Chou Collection, Upper Volume
Radical: Mouth (kǒu)
呪
Kangxi strokes: 8
Page 182, Entry 02
According to Expanded Dictionary of Sounds and Meanings (Guangyun), Collected Rhymes (Jiyun), Rhyme Meetings (Yunhui), and Corrected Rhymes (Zhengyun), the pronunciation is jiu (falling tone).
According to Expanded Dictionary of Sounds and Meanings (Guangyun), it means to curse or cast an incantation.
In Strategies of the Warring States (Zhanguoce), it is written: Xu Wan cast a curse for me.
In the Biography of Wang Tun from the History of the Later Han (Houhan shu), it is written: Tun cast a curse, saying: What is the unjust situation?
In the Seven Cauldrons Chapter of Master Guan Yin (Guanyinzi), it is written: There is one who recites an incantation.
Furthermore, according to Collected Rhymes (Jiyun), it is also written in the form of zhu.

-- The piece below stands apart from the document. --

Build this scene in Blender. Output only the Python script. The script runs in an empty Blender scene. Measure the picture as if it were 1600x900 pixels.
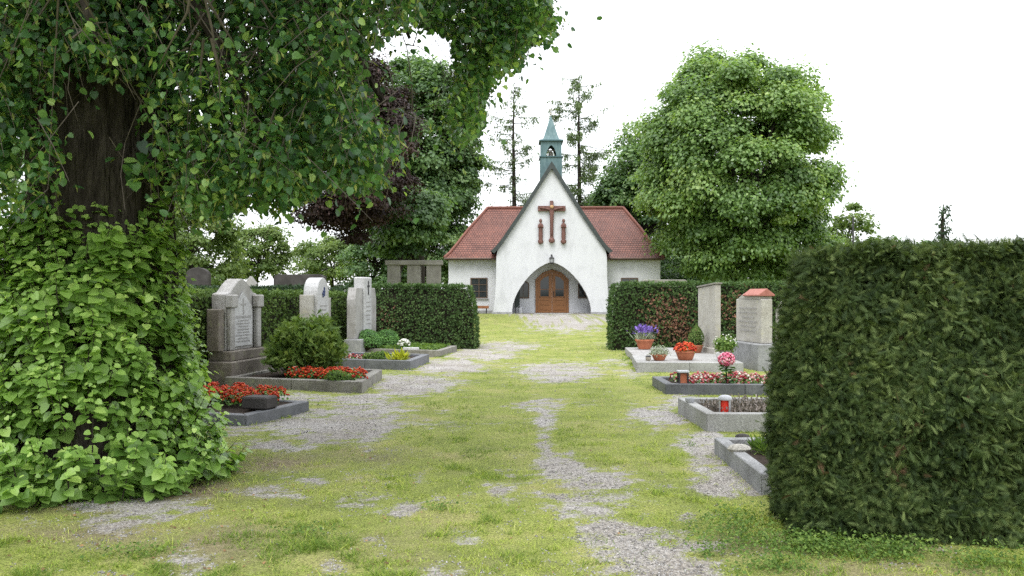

In the Book of Documents (Shangshu), chapter titled No Ease (Wuyi), it is written: When the people do not conform, their hearts are rebellious and resentful; when they do not conform, their mouths cast curses and incantations.
In the Book of Odes (Shijing), Great Odes (Daya), it is written: They act as sovereigns and cast incantations.
In the Rites of Zhou (Zhouli), Office of Spring, it is written: There are those who cast curses and incantations.
According to Collected Rhymes (Jiyun), it is sometimes written as chou, and also as jue.